Every time I hear the old cliché, “If you can remember the 1960s, you weren’t really there,” on nearly every documentary chronicling the turbulent decade on VH1 Classic, I find myself rolling my eyes.
I have no disdain for the 1960s. American society and culture in the decade has always fascinated me. When I was in school, I’d always find myself returning to the subject when the time came to write a research paper. Vietnam, hippies and the drug culture, the Summer of Love, music, I’ve tried to learn as much as I can.
Fascination aside, however, I’ve always regarded the broad picture of the time (sex, drugs and revolution) with a little skepticism. There always had to be more to the decade.
I though I might see more of a skeptical view in Thomas Pynchon’s latest novel, Inherent Vice.

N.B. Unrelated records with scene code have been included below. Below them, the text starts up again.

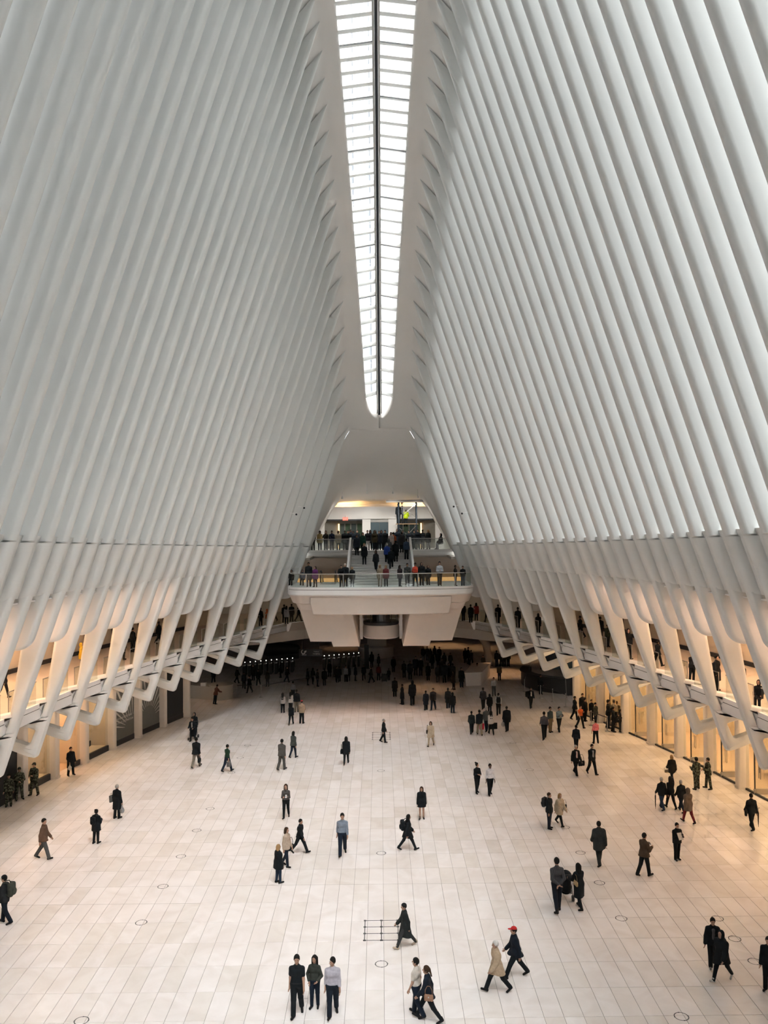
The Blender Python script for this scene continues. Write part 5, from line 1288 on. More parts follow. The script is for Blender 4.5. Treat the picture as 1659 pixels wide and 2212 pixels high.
# ------------------------------------------------------------------ carried things
def rbox(x, y, z, r, vox=.014):
    f = Field(); n = 2
    for sx in (-1, 1):
        for sy in (-1, 1): f.cone((sx*(x-r), sy*max(0.0, y-r), -z + r), (sx*(x-r), sy*max(0.0, y-r), z - r), r, r, 1.0, .0)
    f.cone((-(x-r), 0, 0), (x-r, 0, 0), min(z, y) * .98, min(z, y) * .98, 1.0, 0)
    f.ell((0, 0, 0), (x*1.02, y*1.05, z*1.02), .02)
    return f
def bag(root, v, rz, kind, label, col, size=1.0, group=None, pat=None):
    p = on_person(root, v); a = root.rotation_euler[2] + math.radians(rz); m = fabric(col, pat)
    cat = {'backpack': 'backpack', 'handbag': 'handbag', 'shopping': 'shopping bag', 'plastic': 'plastic bag', 'folder': 'folder'}[kind]
    o = tag(empty({'shopping': 'shopping_bag', 'plastic': 'plastic_bag'}.get(kind, kind), p, a), label, cat, group); o.scale = (size,) * 3
    if kind == 'backpack':
        link_obj('main_sack', field_mesh(rbox(.15, .09, .22, .07), 'main_sack', .014), m, o)
        f = Field(); f.ell((0, .10, -.06), (.11, .045, .11), .02); link_obj('front_pocket', field_mesh(f, 'front_pocket', .014), m, o)
        for s in (-1, 1): MB().tube([(s*.09, -.08, .18), (s*.10, -.13, .24), (s*.11, -.24, .22), (s*.115, -.33, .08), (s*.12, -.24, -.10), (s*.10, -.08, -.16)], .016, 6).build('strap', m, o, True)
        MB().tube([(-.04, -.04, .20), (-.03, -.03, .25), (.03, -.03, .25), (.04, -.04, .20)], .009, 6).build('grab_loop', m, o, True)
    elif kind == 'handbag':
        link_obj('bag_body', field_mesh(rbox(.16, .055, .12, .05), 'bag_body', .012), m, o)
        MB().tube([(-.13, 0, .08), (-.12, 0, .26), (-.05, 0, .40), (.05, 0, .40), (.12, 0, .26), (.13, 0, .08)], .010, 6).build('strap', m, o, True)
        MB().box(-.02, .02, -.062, -.05, .02, .06).build('clasp', M_STEEL, o)
    elif kind == 'shopping':
        MB().hexa([(-.15, -.05, -.20), (.15, -.05, -.20), (.15, .05, -.20), (-.15, .05, -.20), (-.17, -.06, .20), (.17, -.06, .20), (.17, .06, .20), (-.17, .06, .20)]).build('bag_body', m, o)
        for y in (-.055, .055): MB().tube([(-.07, y, .19), (-.06, y*.5, .32), (.06, y*.5, .32), (.07, y, .19)], .007, 6).build('handle', m, o, True)
    elif kind == 'plastic':
        f = Field(); f.ell((0, 0, -.05), (.13, .09, .15), .03); f.cone((0, 0, .02), (0, 0, .18), .07, .025, 1.0, .04); link_obj('bag_body', field_mesh(f, 'bag_body', .013), m, o)
        MB().tube([(-.03, 0, .17), (-.03, 0, .28), (.03, 0, .28), (.03, 0, .17)], .008, 6).build('handle', m, o, True)
    elif kind == 'folder':
        MB().box(-.30, .30, -.015, .015, -.21, .21).build('cover', m, o); MB().tube([(-.07, 0, .21), (-.05, 0, .26), (.05, 0, .26), (.07, 0, .21)], .009, 6).build('handle', m, o, True)
    return o
def W(r, i=1, k=.1, dz=0.0):
    J = root_J[r.name]; p = J['wri%d' % i] + J['fd%d' % i] * k; return (p[0], p[1], p[2] + dz)
def back(r, dz=.30): J = root_J[r.name]; p = J['up']((0, .27, dz)); return tuple(p)
LB = (.30, .31, .32)
bag(pl['ponytail'], (.24, .06, .86), 90, 'handbag', 'tan shoulder bag on the ponytailed woman', (.30, .17, .11), .8)
bag(pl['cape'], back(pl['cape']), 0, 'backpack', 'black backpack on the woman walking right', BK)
bag(pl['triobeige'], (.22, -.10, .80), 0, 'handbag', 'black shoulder bag on the beige-jacketed woman', BK)
bag(pl['longhair'], (.30, .0, .80), 90, 'handbag', 'black satchel at the hip of the long-haired woman', BK, 1.05)
bag(pl['trench'], (-.26, .05, .98), 90, 'handbag', 'brown shoulder bag on the trench-coated woman', (.05, .04, .03), 1.0)
bag(pl['blackpack'], back(pl['blackpack'], .30), 0, 'backpack', 'small black backpack with a round badge', BK, .8)
bag(pl['coatbags'], W(pl['coatbags'], 0, .09, -.28), 0, 'plastic', 'pale plastic bag of the man in the long coat', LB)
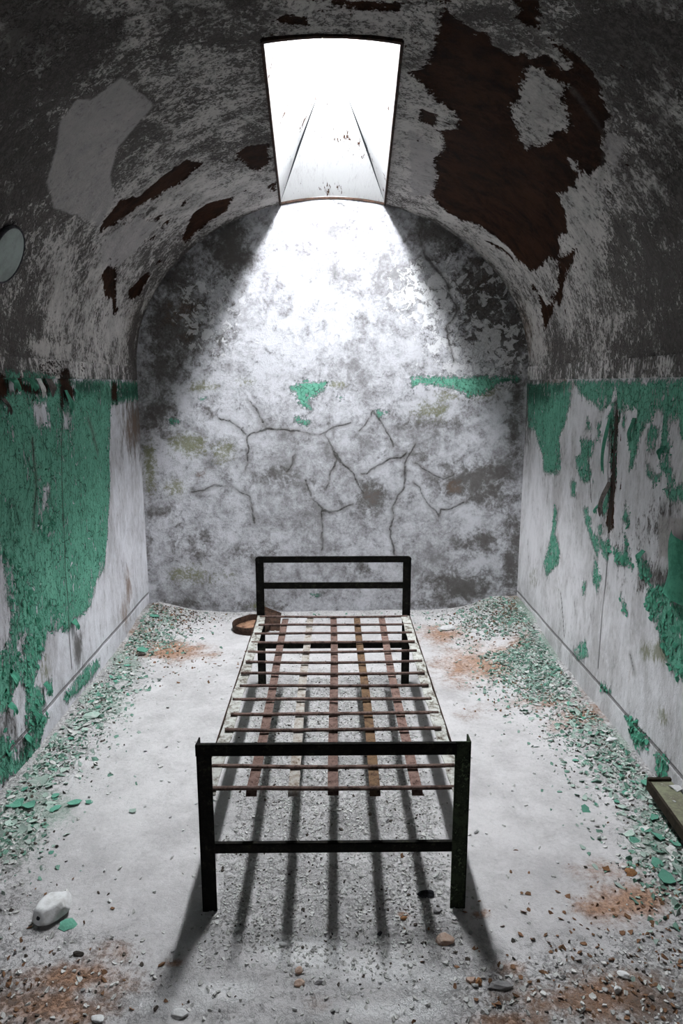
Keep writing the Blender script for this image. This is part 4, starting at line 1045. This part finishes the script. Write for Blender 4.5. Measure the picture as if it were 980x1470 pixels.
# lengthwise straps and crosswise bars, woven
bars = [YFOOT+.032+i*(YHEAD-.016-YFOOT-.032)/13 for i in range(14)]
for j, fx in enumerate((-.235, -.118, .0, .118, .235)):
    bm = bmesh.new(); ny = 112; w_ = .0155; rr = random.Random(j)
    vs = []
    for k in range(ny+1):
        yy = YFOOT+.024+(YHEAD-.014-YFOOT-.024)*k/ny
        ph = (yy-bars[0])/(bars[1]-bars[0])
        z_ = ZK-.0055+.0012*math.cos(math.pi*(ph+j)) + .0015*math.sin(k*.21+j)-.004*math.sin(math.pi*k/ny)
        xx = fx+.003*math.sin(k*.05+j*2)
        if k == 0: z_ -= .012
        vs.append([bm.verts.new((xx+a_*w_, yy-yc, z_+b_)) for a_, b_ in ((-1, 0), (1, 0), (1, -.002), (-1, -.002))])
    for k in range(ny):
        for m_ in range(4): n_ = (m_+1) % 4; bm.faces.new((vs[k][m_], vs[k][n_], vs[k+1][n_], vs[k+1][m_]))
    bm.faces.new(vs[0][::-1]); bm.faces.new(vs[-1])
    mat = M['pale_strip'] if j == 1 else (M['rust_orange'] if j == 3 else M['rust'])
    bpart('lengthwise_strap', bm, mat, label='paler, paint-flecked strap' if j == 1 else ('orange-rusted strap' if j == 3 else None))
for i, yy in enumerate(bars):
    bm = bmesh.new(); nx = 40; rr = random.Random(i+50); xl = HW-.012-rr.uniform(0, .012); xr = HW-.012-rr.uniform(0, .012)
    vs = []; sk = rr.uniform(-.004, .004)
    for k in range(nx+1):
        t = k/nx; xx = -xl+(xl+xr)*t
        z_ = ZK+.003+.0015*math.sin(t*6+i)-.0025*math.sin(math.pi*t); y2 = yy+sk*(t-.5)+.0012*math.sin(t*11+i)
        vs.append([bm.verts.new((xx, y2-yc+.0075*math.cos(an), z_+.0055*math.sin(an))) for an in [m_*math.pi/4 for m_ in range(8)]])
    for k in range(nx):
        for m_ in range(8): n_ = (m_+1) % 8; bm.faces.new((vs[k][m_], vs[k][n_], vs[k+1][n_], vs[k+1][m_]))
    bm.faces.new(vs[0][::-1]); bm.faces.new(vs[-1])
    bpart('cross_bar', bm, M['rust_rod'], True)

# ------------------------------------------------------------------ rusty pan and metal plate by the bed head
def pan():
    x_, y_ = on_floor([(362, 898)], .02)[0]
    r0 = .115
    root = empty('rusty_pan', (x_, y_, FH(x_, y_)+.004), .2, R(2), R(-4))
    tag(root, 'round shallow rusty metal pan on the floor by the left head post', 'pan')
    prof = [(0, .006), (.6*r0, .006), (.93*r0, .006), (.96*r0, .046), (1.0*r0, .052), (1.05*r0, .048), (1.04*r0, .0), (.5*r0, .0), (0, 0)]
    def lathe(pr, seg=48):
        bm = bmesh.new(); rings = []
        for (rr, zz) in pr:
            if rr == 0: rings.append([bm.verts.new((0, 0, zz))])
            else: rings.append([bm.verts.new((rr*math.cos(2*math.pi*i/seg), rr*math.sin(2*math.pi*i/seg)*(.93), zz+.002*math.sin(i*.7))) for i in range(seg)])
        for a_, b_ in zip(rings, rings[1:]):
            for i in range(seg):
                j = (i+1) % seg
                if len(a_) == 1: bm.faces.new((a_[0], b_[i], b_[j]))
                elif len(b_) == 1: bm.faces.new((a_[i], b_[0], a_[j]))
                else: bm.faces.new((a_[i], b_[i], b_[j], a_[j]))
        return bm
    obj('bottom', lathe([(0, .014), (.5*r0, .012), (.935*r0, .015), (.935*r0, .008), (0, .007)]), M['panrust'], root, True)
    obj('rim', lathe([(.94*r0, .004), (.95*r0, .046), (1.0*r0, .052), (1.05*r0, .048), (1.04*r0, .0), (.94*r0, .0), (.94*r0, .004)]), M['rail_edge'], root, True)
pan()
def plate():
    pts = [on_floor([(p, q_)], .0)[0] for p, q_ in [(378, 905), (402, 903)]]
    x0 = pts[0][0]; x1 = pts[1][0]; y0 = pts[0][1]
    bm = bmesh.new(); th = .004
    # bent sheet: floor leaf and leaning leaf with a triangular top corner
    prof = [(x0-.02, x1, 0.0, .004), (x0-.02, x1+.002, .03, .055), (x0-.015, x1+.003, .10, .085)]
    V = []
    for L_ in (0, 1):
        V.append([[bm.verts.new((xa+(xb-xa)*i/6, y0+dy+L_*th, zz+.01*(1-i/6)*(k == 2)+.004*math.sin(i))) for i in range(7)] for k, (xa, xb, dy, zz) in enumerate(prof)])
    tip = [bm.verts.new((x0-.005, y0+.11+L_*th, .125)) for L_ in (0, 1)]
    for k in range(2):
        for i in range(6):
            bm.faces.new((V[0][k][i], V[0][k][i+1], V[0][k+1][i+1], V[0][k+1][i])); bm.faces.new((V[1][k][i+1], V[1][k][i], V[1][k+1][i], V[1][k+1][i+1]))
        for i in (0, 6): bm.faces.new((V[0][k][i], V[0][k+1][i], V[1][k+1][i], V[1][k][i]))
    for i in range(6):
        bm.faces.new((V[0][0][i], V[0][0][i+1], V[1][0][i+1], V[1][0][i]))
        bm.faces.new((V[0][2][i], V[0][2][i+1], tip[0])); bm.faces.new((V[1][2][i+1], V[1][2][i], tip[1])) 
    bm.faces.new((V[0][2][0], tip[0], tip[1], V[1][2][0])); bm.faces.new((V[0][2][6], V[1][2][6], tip[1], tip[0]))
    o = obj('metal_plate', bm, M['rail_edge']); o.location = (0, 0, FH(x0, y0)-.002)
    tag(o, 'bent dark metal plate on the floor behind the head of the bed, beside the pan', 'metal plate')
plate()

# ------------------------------------------------------------------ old board at the right edge
def board():
    # corner nearest the end wall and the direction of its free edge
    a_ = np.array(on_floor([(932, 1122)], .10)[0]); b_ = np.array(on_floor([(985, 1196)], .10)[0])
    d = (b_-a_)/np.linalg.norm(b_-a_); ang = math.atan2(d[1], d[0])
    root = empty('wooden_board', (a_[0], a_[1], .0), 0)
    tag(root, 'weathered greenish board lying against the right wall at the right edge', 'board')
    bm = bmesh.new(); L_, Wd = .52, W-a_[0]-.012
    sl = .0
    # local: x to the wall, y towards the viewer (negative)
    dx = d[0]/abs(d[1])
    zt = .10
    c = [(0, 0), (Wd, 0.0), (Wd, -L_), (dx*L_, -L_)]
    top = [bm.verts.new((p[0], p[1], zt)) for p in c]; bot = [bm.verts.new((p[0], p[1], zt-.022)) for p in c]
    bm.faces.new(top[::-1]); bm.faces.new(bot)
    for i in range(4): j = (i+1) % 4; bm.faces.new((top[i], top[j], bot[j], bot[i]))
    bmesh.ops.recalc_face_normals(bm, faces=bm.faces)
    obj('top_board', bm, M['wood'], root)
    bm = bmesh.new()
    # rim strips, the back one standing a little higher
    add_box(bm, -.004, Wd, .0, .014, zt-.030, zt+.010, .002)
    obj('batten', bm, M['wood_edge'], root)
    bm = bmesh.new(); 
    vs = []
    for (px_, py_) in ((-.006, .004), (dx*L_-.006, -L_)):
        for (ox, oz) in ((0, -.034), (.010, -.034), (.010, .0015), (0, .0015)): vs.append(bm.verts.new((px_+ox, py_, zt+oz)))
    for f in ((0, 1, 2, 3), (7, 6, 5, 4), (0, 4, 5, 1), (1, 5, 6, 2), (2, 6, 7, 3), (3, 7, 4, 0)): bm.faces.new([vs[i] for i in f])
    bmesh.ops.recalc_face_normals(bm, faces=bm.faces)
    obj('batten', bm, M['wood_edge'], root)
    # stubby feet under the board
    for (fx, fy) in ((.03, -.04), (.10, -.42)):
        bm = bmesh.new(); add_box(bm, fx, fx+.05, fy-.03, fy, -.01, zt-.020, .003); obj('block', bm, M['wood_edge'], root)
    for i, (fx, fy, s_, lab) in enumerate(((.075, -.045, .030, 'larger white paint flake lying on the weathered board'), (.115, -.030, .018, 'small white flake at the back edge of the weathered board'), (.030, -.12, .008, 'tiny white crumb on the left edge of the weathered board'))):
        me = flake_proto('plaster_flake', M['stone'], 9, .25, .12, 60+i); o = bpy.data.objects.new('plaster_flake', me); C.objects.link(o)
        o.scale = (s_,)*3; o.location = (a_[0]+fx, a_[1]+fy, zt+s_*.12+.001); o.rotation_euler = (.05, .05, i); tag(o, lab, 'paint flake')
board()

# ------------------------------------------------------------------ round disc on the left wall
def disc():
    s_, y_ = on_vault([(2, 362)])[0]; vx_, vz_ = vault_xz(s_)
    nrm = Vector((-(vx_/VA**2), 0, -((vz_-ZS)/VB**2))).normalized()
    root = empty('wall_disc', (float(vx_)+nrm.x*.012, y_, float(vz_)+nrm.z*.012))
    root.rotation_euler = nrm.to_track_quat('Z', 'Y').to_euler()
    tag(root, 'pale round disc with a thin dark rim, mounted high on the left wall', 'wall disc')
    bm = bmesh.new(); bmesh.ops.create_cone(bm, cap_ends=True, segments=56, radius1=.098, radius2=.094, depth=.012)
    for v in bm.verts:
        if v.co.z < 0: pass
    obj('face', bm, M['disc'], root, False).location = (0, 0, .008)
    bm = bmesh.new(); seg, m_ = 64, 8; ring = []
    for i in range(seg):
        a_ = 2*math.pi*i/seg
        ring.append([bm.verts.new(((.098+.0045*math.cos(b_*2*math.pi/m_))*math.cos(a_), (.098+.0045*math.cos(b_*2*math.pi/m_))*math.sin(a_), .008+.009*math.sin(b_*2*math.pi/m_))) for b_ in range(m_)])
    for i in range(seg):
        for b_ in range(m_):
            bm.faces.new((ring[i][b_], ring[(i+1) % seg][b_], ring[(i+1) % seg][(b_+1) % m_], ring[i][(b_+1) % m_]))
    obj('rim', bm, M['coal'], root, True)
disc()

# ------------------------------------------------------------------ light outside and picture settings
w = bpy.data.worlds.new('world'); scene.world = w; w.use_nodes = True
w.node_tree.nodes['Background'].inputs[0].default_value = (.8, .88, 1, 1); w.node_tree.nodes['Background'].inputs[1].default_value = .06
vs_ = scene.view_settings; scene.display_settings.display_device = 'sRGB'
vs_.view_transform = 'Standard'; vs_.look = 'None'; vs_.exposure = 0.0; vs_.gamma = 1.0; vs_.use_curve_mapping = False
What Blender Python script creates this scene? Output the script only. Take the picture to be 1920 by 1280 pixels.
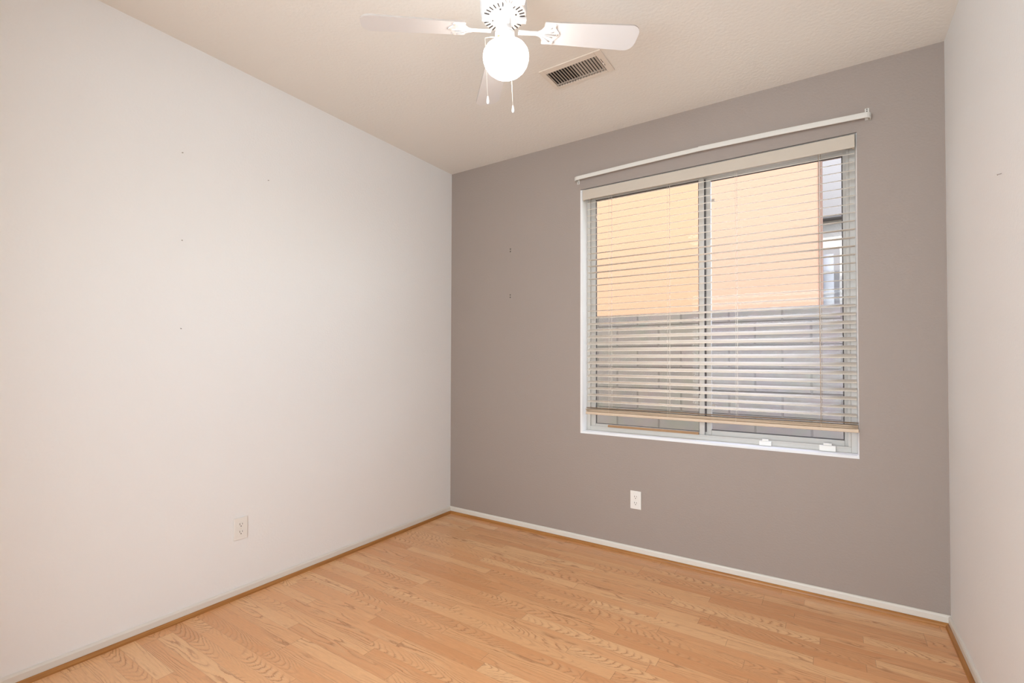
import bpy, bmesh, math, random
from mathutils import Vector, Matrix

for o in list(bpy.data.objects):
    bpy.data.objects.remove(o)
scn = bpy.context.scene
C = scn.collection
rad = math.radians
random.seed(4)

# ------------------------------------------------------------------ camera, world, sun, light, exposure
camd = bpy.data.cameras.new('camera'); cam = bpy.data.objects.new('camera', camd); C.objects.link(cam)
camd.sensor_fit = 'HORIZONTAL'; camd.sensor_width = 36.0; camd.lens = 905.68 * 36 / 1920
camd.shift_y = 19.76 / 1920; camd.clip_start = 0.02; camd.clip_end = 200
Rv, Uv, Fv = Vector((.8359, .5488, .0026)), Vector((.0066, -.0148, .9999)), Vector((-.5488, .8358, .016))
m = Matrix.Identity(4)
for i in range(3):
    m[i][0], m[i][1], m[i][2] = Rv[i], Uv[i], -Fv[i]
m.translation = (2.5636, -3.0035, 1.2312)
cam.matrix_world = m
scn.camera = cam

w = bpy.data.worlds.new('sky'); scn.world = w; w.use_nodes = True
nt = w.node_tree; bg = nt.nodes['Background']
sky = nt.nodes.new('ShaderNodeTexSky'); sky.sky_type = 'NISHITA'; sky.sun_disc = False
sky.sun_elevation = rad(58); sky.sun_rotation = rad(175); sky.air_density = 1.0; sky.dust_density = 1.5
hs_ = nt.nodes.new('ShaderNodeHueSaturation'); hs_.inputs['Saturation'].default_value = .55
nt.links.new(sky.outputs[0], hs_.inputs['Color']); nt.links.new(hs_.outputs[0], bg.inputs[0]); bg.inputs[1].default_value = 1.8

sd = bpy.data.lights.new('sun', 'SUN'); sd.energy = 17.0; sd.angle = rad(0.6); sd.color = (1, .95, .88)
sun = bpy.data.objects.new('sun', sd); C.objects.link(sun)
sun.rotation_euler = Vector((0.10, 0.50, -0.86)).to_track_quat('-Z', 'Y').to_euler()
sun.location = (0, -6, 9)

# added fill light in the unseen hall, shining through the opening behind the camera
hd = bpy.data.lights.new('hall_fill', 'AREA'); hd.shape = 'RECTANGLE'; hd.size = 2.0; hd.size_y = 1.7
hd.energy = 121; hd.color = (.785, .905, 1.0)
hall = bpy.data.objects.new('hall_fill', hd); C.objects.link(hall)
hall.location = (1.85, -4.35, 1.35); hall.rotation_euler = (rad(90), 0, 0)

# portal in the window opening: guides the daylight into the room
pd = bpy.data.lights.new('window_portal', 'AREA'); pd.shape = 'RECTANGLE'; pd.size = 1.5; pd.size_y = 1.62
pd.cycles.is_portal = True
po = bpy.data.objects.new('window_portal', pd); C.objects.link(po)
po.location = (1.923, .17, 1.57); po.rotation_euler = (rad(-90), 0, 0)

scn.view_settings.view_transform = 'Standard'; scn.view_settings.look = 'None'
scn.view_settings.gamma = 1; scn.view_settings.use_curve_mapping = False
scn.view_settings.exposure = 0.0
cy = scn.cycles
cy.max_bounces = 10; cy.diffuse_bounces = 6; cy.glossy_bounces = 4; cy.transmission_bounces = 6
cy.transparent_max_bounces = 12; cy.use_denoising = True; cy.sample_clamp_indirect = 8
cy.caustics_reflective = False; cy.caustics_refractive = False
LAMP = 13.0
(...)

Instead, what I got was the tale of a stoner L.A. Detective, Larry “Doc” Sportello, following a case in a marijuana filled haze, getting pulled in multiple different directions as the focus of his case changes from preventing a real estate mogul from getting committed to a mental institution, to solving a murder, to reuniting a presumed-dead musician with his wife and daughter.
The basic conflict of the novel pits the easy-going doper, Sportello, against the Los Angeles police department and its well-to-do associates. A particular thorn in the P.I.’s side is the hippie-hating actor/detective Bigfoot Bjornsen, who, when he’s not trying to arrest Sportello, is trying to use him as a pawn in his personal vendetta against a criminal network known as the Golden Fang.
And so it goes for most of the novel. The book’s tone is relatively lighthearted and straightforward. There are no heavy-handed messages, or shocking twists or turns; any confusion in the story comes from the doped-up mind of Sportello himself.
There’s not much else to say about Inherent Vice. If you’re expecting a cynical, damning look at hippie culture, there’s none of that here. Instead, what Pynchon gives you is a smart, humorous trip through the end of the 1960s filled with sun, surf and plenty of dope.